By  · Published on October 2nd, 2009

That Whip It shows Drew Barrymore to be a gifted filmmaker does not come as a surprise. She’s been around Hollywood her whole life and, given her lineage, movies run deep in her blood. One could reasonably assume she’d pick up enough from one of her countless collaborations with gifted directors, or conversations with relatives, to ably make the transition.

However, successfully directing a movie is one thing. Making a picture so full of energy, one that expertly blends bone crunching sports scenes with an earnest look at a chic counterculture and an honest depiction of a mother-daughter relationship? That’s something else entirely.

And that’s exactly what Barrymore’s done in her raucous tribute to following your heart and finding your niche, a classically constructed coming of age story that fully embraces its girl power attitude. Neither groundbreaking in content or construction, the film contentedly offers recognizable characters, trades in straightforward emotions and evokes the youthful thrill of discovering and pursuing a passion.

As Bliss Cavendar, Ellen Page plays another of her characteristically alienated youths, but she turns down the sarcasm that’s begun to seem like a crutch. Instead of spouting Diablo Cody’s melodic witticisms, she quietly conveys inner sadness and frustration as an everyday unhappy teenager, stuck in the proverbial black hole of small town Texas life. For the first time Page projects something less than an air of total superiority onscreen, demonstrating that she too understands the art of speaking with silence and mastering a reaction shot.

When we first meet her a dye mishap finds her hair colored aqua blue as she suffers through a beauty pageant to mollify mom Brooke (Marcia Gay Harden). She’s desperate for a way out of her predetermined life of stuffy social engagements with her plastic counterparts, the humiliation of serving her classmates at the local diner and the frustrations of mainstream Americana. When Bliss drags best friend Pash (Alia Shawkat) to a roller derby match in Austin – complete with its offbeat participants, aggressive rink combat and hipster fans – she finds what she’s been looking for.

Barrymore and her production team, led by cinematographer Robert D. Yeoman and production designer Kevin Kavanaugh, depict the two worlds in contrasting styles. The small town’s scrubbed clean, with abundant natural light coloring every detail from the the modest ranch homes, manicured athletic fields, tree-lined streets to the glass encased pie displays at Bliss’ place of employment. The roller derby environs have an appropriately edgier feel, with the warehouse setting, crowded backlit bars and rusted locker room notably demarcating the stark difference. Bliss’s heavily tattooed, colorful hair and eye-liner sporting teammates (played by the likes of Barrymore, Kristin Wiig and Eve) enhance the contrast, though the “offbeat” style they share seems rather chichi, as if an American Apparel catalogue were put to celluloid. Really the whole film’s been glamorized, prettied up to pop as big screen escapism, but sometimes that larger than life sensibility works and it never feels out of place here.

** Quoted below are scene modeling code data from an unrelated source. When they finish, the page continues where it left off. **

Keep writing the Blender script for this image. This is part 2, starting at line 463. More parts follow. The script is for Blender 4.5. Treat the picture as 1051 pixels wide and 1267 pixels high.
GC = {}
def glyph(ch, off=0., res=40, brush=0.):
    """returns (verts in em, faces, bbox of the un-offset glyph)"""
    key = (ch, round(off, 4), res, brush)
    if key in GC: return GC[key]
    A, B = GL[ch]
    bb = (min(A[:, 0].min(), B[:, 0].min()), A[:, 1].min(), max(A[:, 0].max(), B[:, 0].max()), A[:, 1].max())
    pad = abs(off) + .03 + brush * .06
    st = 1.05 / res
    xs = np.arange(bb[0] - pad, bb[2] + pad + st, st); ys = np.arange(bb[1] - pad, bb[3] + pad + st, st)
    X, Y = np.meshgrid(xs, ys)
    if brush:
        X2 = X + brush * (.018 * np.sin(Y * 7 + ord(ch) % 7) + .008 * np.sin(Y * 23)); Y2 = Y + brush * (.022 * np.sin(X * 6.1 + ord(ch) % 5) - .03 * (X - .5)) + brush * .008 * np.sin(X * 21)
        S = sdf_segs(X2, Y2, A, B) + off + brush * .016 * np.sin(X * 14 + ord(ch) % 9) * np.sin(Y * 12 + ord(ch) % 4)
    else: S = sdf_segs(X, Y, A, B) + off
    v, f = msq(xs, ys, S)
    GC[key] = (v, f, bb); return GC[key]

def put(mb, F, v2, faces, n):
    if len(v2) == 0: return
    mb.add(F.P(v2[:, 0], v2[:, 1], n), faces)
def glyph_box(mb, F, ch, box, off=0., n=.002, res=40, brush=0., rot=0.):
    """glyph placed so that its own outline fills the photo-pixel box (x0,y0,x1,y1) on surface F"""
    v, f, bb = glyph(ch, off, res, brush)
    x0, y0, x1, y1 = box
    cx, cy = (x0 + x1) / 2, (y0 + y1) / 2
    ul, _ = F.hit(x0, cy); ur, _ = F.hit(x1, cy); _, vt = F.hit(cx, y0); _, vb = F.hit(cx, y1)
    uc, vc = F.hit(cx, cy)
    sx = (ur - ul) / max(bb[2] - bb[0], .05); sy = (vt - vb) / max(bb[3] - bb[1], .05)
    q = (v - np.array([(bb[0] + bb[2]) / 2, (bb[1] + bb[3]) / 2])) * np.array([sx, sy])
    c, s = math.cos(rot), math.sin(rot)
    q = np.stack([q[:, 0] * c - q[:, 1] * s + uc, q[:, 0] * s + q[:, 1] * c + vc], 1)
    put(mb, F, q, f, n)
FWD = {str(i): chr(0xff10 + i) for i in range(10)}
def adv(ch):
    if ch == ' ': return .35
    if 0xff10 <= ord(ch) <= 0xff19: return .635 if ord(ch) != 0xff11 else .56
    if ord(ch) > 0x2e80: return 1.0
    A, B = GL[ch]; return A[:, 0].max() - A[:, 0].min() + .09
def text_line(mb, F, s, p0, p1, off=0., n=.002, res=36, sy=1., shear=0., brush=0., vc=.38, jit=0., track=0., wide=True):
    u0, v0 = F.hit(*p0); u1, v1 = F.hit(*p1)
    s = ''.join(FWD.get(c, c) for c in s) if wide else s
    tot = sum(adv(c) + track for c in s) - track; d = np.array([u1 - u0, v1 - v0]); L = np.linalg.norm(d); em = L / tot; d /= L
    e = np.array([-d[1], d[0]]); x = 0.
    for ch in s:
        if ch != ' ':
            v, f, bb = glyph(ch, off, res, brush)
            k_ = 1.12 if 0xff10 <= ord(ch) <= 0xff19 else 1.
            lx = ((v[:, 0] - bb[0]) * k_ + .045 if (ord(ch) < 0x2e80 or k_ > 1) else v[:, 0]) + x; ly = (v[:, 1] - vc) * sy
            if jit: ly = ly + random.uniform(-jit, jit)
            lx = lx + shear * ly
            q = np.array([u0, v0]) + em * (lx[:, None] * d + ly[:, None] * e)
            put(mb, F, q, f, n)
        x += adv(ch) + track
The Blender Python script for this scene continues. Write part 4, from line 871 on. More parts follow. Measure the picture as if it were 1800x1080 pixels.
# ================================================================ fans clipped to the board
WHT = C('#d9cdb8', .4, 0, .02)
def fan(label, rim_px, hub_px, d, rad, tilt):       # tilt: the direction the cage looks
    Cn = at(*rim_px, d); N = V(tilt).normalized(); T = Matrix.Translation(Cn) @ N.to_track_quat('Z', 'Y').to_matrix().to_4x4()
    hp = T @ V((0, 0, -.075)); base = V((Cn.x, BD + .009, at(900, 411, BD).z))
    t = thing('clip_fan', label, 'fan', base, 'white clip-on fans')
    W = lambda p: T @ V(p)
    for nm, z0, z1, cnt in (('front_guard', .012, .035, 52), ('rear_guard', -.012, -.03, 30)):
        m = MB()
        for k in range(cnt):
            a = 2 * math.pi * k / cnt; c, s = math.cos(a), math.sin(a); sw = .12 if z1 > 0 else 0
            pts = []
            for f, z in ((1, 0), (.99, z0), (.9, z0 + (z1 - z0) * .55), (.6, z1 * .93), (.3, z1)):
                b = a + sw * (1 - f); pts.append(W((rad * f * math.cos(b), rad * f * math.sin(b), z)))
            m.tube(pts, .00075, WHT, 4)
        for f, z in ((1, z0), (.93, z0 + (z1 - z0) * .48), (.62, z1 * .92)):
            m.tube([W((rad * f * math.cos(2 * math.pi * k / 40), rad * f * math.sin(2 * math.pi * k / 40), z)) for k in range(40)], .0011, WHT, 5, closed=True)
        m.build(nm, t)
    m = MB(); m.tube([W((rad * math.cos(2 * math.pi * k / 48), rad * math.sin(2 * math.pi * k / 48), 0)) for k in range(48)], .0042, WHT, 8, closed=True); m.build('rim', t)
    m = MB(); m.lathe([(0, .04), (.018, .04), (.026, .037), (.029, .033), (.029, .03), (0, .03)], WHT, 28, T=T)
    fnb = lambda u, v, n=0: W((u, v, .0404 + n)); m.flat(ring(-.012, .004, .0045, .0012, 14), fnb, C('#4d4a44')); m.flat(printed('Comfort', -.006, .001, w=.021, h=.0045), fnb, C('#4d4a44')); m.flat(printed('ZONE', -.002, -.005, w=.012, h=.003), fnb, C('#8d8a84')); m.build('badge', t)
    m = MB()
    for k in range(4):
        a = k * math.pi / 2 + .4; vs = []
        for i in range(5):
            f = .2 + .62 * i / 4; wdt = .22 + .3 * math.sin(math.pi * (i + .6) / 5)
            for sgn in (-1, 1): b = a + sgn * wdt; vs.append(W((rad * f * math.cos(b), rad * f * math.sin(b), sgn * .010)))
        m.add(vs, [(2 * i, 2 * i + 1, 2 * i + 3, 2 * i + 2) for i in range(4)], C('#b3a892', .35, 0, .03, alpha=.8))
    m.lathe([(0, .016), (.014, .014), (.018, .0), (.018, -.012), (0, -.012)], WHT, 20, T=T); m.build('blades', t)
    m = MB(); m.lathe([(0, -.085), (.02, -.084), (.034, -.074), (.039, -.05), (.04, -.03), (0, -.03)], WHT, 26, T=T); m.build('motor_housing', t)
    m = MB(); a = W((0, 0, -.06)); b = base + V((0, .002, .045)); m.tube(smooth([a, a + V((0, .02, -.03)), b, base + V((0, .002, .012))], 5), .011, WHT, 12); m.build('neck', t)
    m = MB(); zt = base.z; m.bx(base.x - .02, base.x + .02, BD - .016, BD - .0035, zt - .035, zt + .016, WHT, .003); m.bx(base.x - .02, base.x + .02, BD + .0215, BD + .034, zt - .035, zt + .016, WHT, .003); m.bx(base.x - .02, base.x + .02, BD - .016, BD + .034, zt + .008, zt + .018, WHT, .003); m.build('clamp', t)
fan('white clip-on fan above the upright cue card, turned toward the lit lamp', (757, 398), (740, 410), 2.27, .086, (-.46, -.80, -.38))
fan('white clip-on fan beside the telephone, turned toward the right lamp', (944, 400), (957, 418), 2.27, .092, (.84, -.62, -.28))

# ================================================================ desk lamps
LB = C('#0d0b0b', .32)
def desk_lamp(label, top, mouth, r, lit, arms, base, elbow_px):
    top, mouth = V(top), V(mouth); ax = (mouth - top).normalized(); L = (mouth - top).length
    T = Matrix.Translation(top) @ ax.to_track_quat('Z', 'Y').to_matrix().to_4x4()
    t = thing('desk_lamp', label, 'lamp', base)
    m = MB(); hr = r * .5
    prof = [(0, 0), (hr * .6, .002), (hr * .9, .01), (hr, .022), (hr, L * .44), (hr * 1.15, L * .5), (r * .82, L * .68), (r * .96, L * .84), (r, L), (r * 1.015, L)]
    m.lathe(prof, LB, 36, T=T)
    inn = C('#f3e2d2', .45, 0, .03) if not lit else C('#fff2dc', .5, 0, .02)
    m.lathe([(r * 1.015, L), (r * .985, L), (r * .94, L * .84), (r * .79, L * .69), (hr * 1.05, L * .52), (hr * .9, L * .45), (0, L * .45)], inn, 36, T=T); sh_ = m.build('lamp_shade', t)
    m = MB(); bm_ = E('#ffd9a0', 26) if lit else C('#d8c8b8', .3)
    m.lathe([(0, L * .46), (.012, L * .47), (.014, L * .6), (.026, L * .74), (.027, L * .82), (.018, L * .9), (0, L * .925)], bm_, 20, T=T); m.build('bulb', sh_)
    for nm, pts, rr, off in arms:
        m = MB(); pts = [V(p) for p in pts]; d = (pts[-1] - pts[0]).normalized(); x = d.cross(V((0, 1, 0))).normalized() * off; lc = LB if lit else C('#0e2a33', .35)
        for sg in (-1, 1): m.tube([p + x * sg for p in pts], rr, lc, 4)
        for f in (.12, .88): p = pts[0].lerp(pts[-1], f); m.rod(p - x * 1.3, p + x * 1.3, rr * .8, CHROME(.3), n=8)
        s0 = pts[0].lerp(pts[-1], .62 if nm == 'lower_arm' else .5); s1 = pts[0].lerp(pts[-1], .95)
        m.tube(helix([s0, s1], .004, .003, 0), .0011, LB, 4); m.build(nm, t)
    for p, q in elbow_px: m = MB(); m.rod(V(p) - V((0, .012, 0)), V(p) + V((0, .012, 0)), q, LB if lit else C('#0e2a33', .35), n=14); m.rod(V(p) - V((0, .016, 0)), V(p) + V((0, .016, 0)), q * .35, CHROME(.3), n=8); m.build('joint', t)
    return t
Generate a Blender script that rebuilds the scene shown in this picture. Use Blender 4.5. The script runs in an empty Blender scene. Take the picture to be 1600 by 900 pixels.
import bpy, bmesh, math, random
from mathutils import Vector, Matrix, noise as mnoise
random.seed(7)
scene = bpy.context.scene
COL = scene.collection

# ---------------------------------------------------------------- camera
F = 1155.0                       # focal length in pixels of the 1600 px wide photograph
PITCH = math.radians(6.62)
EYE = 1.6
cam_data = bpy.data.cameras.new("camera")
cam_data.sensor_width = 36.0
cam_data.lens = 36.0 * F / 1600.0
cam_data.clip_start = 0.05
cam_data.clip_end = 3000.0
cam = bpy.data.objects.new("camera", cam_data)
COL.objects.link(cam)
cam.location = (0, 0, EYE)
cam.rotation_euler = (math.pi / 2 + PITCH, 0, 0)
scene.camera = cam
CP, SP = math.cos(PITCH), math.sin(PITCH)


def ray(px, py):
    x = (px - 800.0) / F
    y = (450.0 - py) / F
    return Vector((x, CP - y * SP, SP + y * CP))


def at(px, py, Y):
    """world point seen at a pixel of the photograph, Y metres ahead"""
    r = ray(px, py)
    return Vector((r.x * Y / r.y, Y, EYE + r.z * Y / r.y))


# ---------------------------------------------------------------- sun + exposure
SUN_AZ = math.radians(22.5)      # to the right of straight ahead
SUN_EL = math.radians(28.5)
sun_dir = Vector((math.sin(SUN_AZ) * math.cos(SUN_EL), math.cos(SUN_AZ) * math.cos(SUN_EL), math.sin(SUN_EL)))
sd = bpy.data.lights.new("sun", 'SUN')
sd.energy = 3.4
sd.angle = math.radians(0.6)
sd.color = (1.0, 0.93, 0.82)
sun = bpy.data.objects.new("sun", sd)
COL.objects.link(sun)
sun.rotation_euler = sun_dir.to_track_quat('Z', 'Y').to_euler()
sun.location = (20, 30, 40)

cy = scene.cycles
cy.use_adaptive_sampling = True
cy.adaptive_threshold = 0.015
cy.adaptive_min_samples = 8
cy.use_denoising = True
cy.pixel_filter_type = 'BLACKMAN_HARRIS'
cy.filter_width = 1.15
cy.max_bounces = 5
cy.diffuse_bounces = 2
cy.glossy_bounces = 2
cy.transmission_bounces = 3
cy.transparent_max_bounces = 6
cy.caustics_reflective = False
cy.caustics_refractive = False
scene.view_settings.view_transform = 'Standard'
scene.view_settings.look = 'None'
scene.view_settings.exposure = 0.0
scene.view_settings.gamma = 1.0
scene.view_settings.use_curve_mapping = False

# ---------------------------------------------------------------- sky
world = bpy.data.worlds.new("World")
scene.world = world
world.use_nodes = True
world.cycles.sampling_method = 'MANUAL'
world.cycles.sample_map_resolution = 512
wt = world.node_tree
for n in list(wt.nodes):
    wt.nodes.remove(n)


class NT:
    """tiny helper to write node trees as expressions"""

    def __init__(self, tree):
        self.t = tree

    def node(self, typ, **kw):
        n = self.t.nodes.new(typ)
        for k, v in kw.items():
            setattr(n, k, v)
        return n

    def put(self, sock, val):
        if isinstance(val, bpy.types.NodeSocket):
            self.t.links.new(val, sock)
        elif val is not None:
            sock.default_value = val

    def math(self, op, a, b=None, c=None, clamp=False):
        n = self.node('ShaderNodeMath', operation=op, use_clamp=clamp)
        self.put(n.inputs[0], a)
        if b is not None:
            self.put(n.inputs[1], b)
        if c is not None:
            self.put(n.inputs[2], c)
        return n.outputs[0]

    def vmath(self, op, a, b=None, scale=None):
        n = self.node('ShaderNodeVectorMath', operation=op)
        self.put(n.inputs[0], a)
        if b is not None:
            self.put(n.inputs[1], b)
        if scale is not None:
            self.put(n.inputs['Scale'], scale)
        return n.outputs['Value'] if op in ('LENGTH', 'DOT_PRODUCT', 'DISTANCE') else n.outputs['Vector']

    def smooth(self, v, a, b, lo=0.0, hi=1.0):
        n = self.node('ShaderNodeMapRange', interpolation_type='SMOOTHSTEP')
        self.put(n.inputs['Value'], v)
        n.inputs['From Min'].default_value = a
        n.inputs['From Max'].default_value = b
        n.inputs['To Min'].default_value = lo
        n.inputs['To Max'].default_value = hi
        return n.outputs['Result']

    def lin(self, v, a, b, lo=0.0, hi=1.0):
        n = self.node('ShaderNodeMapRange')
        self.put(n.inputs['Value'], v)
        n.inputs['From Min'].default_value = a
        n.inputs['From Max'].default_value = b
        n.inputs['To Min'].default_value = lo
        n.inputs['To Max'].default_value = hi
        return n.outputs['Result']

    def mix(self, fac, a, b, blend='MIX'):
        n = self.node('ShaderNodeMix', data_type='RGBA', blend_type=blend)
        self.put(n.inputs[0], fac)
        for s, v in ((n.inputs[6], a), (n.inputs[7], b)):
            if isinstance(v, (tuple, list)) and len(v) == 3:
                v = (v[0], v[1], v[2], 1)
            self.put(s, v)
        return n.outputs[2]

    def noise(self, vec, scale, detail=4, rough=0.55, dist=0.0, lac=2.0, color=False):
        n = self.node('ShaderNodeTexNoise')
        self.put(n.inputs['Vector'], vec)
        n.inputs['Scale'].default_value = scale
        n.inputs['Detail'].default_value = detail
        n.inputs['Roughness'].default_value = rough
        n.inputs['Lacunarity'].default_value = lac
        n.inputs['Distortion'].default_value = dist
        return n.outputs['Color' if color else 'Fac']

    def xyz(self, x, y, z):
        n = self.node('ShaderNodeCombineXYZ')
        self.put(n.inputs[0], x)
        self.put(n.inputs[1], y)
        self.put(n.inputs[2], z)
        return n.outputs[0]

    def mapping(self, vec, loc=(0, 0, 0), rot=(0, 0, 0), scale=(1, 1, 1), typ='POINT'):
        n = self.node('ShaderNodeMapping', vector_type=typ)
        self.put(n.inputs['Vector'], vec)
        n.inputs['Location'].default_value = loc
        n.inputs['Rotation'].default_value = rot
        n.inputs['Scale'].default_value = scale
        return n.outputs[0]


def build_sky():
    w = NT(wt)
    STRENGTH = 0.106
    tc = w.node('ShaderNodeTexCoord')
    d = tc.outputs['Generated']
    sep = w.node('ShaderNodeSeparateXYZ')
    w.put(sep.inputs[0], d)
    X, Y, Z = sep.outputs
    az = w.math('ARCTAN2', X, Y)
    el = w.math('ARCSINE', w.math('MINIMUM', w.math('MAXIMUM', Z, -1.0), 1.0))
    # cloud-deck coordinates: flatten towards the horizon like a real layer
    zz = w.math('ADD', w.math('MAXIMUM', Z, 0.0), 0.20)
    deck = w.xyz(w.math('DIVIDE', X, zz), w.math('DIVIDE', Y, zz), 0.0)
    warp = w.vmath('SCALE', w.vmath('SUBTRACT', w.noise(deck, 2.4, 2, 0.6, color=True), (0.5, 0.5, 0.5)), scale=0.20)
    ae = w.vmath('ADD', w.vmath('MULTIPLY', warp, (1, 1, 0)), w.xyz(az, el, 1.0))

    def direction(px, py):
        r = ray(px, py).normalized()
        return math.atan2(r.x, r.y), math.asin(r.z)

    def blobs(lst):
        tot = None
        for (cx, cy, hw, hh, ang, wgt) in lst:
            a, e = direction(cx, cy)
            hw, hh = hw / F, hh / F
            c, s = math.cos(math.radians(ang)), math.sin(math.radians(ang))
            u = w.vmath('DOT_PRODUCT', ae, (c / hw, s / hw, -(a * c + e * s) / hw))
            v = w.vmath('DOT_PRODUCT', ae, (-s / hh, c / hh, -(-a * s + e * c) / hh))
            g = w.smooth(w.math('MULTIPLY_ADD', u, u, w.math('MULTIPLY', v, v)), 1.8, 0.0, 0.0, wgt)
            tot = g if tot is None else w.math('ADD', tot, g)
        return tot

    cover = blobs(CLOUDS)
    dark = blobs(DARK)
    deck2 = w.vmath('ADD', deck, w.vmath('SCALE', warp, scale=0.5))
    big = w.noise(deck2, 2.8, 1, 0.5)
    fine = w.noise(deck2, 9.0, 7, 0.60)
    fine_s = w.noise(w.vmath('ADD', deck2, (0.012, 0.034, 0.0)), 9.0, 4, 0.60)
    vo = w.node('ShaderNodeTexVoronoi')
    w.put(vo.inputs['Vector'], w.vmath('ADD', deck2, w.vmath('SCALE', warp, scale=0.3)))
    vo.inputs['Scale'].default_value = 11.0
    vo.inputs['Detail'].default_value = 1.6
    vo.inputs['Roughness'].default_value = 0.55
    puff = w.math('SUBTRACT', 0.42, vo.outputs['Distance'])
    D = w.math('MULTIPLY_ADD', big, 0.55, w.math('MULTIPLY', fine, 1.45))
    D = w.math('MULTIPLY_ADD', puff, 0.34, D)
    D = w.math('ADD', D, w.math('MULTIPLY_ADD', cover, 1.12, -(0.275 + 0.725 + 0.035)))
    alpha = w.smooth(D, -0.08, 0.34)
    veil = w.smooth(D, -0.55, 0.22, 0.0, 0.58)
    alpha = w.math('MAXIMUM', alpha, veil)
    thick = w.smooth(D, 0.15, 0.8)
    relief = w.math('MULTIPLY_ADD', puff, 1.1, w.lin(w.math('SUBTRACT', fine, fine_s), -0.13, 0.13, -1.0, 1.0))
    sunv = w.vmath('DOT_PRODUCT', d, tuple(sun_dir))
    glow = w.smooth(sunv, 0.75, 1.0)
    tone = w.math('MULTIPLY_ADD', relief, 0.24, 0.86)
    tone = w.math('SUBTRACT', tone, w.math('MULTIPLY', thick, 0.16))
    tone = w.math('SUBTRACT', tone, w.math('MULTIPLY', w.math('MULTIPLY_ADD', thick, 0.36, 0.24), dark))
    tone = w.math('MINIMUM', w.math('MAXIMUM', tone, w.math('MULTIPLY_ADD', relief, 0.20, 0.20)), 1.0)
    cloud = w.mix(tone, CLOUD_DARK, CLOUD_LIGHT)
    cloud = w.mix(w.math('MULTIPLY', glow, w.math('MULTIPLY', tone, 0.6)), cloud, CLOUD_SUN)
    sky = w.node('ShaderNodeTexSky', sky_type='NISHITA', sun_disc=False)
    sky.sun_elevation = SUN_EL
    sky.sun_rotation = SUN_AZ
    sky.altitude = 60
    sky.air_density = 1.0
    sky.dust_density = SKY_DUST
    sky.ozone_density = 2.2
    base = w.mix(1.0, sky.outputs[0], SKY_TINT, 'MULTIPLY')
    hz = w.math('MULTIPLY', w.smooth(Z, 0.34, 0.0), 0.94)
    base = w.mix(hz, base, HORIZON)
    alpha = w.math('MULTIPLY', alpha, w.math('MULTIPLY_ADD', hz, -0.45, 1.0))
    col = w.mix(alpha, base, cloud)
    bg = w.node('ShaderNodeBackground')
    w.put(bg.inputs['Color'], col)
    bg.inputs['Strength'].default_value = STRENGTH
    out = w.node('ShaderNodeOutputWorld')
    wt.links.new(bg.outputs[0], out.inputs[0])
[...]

The heart of the story lies not in the roller derby competitions, though they’ve been shot with the frenetically cut intensity of a football picture, or in the sharp differences between Bliss’ home life and the dissident paradise she escapes to several days a week. The movie never shies from its unmistakable intention – to inspire lost teenage girls everywhere – and it exudes a welcome empowering spirit that says men need not have a premium on toughness.

Yet, no matter how predictable its narrative might be, something very different sets Whip It apart. Barrymore and Cross devote their most serious attention to the tug of war involved in the complex, evolving connection between mother and daughter, in which words left unspoken loom large and past disappointments remain fresh.

Theirs is not an easy bond, but Harden and Page show it to be deep and true. Brooke’s sternness and Bliss’ rebellion come from real places, informed by their most ingrained characteristics, but the movie suggests that their bond ultimately transcends such divisions. There’s never any caricaturing and never any sense, even as it hits its rockiest stages, of there being anything less than a full measure of love between them. That’s the outlet from which the film derives its power, and the engine that makes the coming of age clichés that comprise the majority of the picture seem as fresh as ever.

The Upside: The movie’s a lot of fun, Drew Barrymore reveals herself to be a gifted director, Ellen Page gives her most likable performance and the screenplay’s unceasingly honest.

The Downside: Occasionally things seem too pretty and overly processed. There are also a lot of clichés.

On the Side: Jimmy Fallon and Daniel Stern also show up. The former plays the roller derby announcer and the latter is Ellen Page’s father. But the comic highlights all come from Andrew Wilson, as the team’s coach.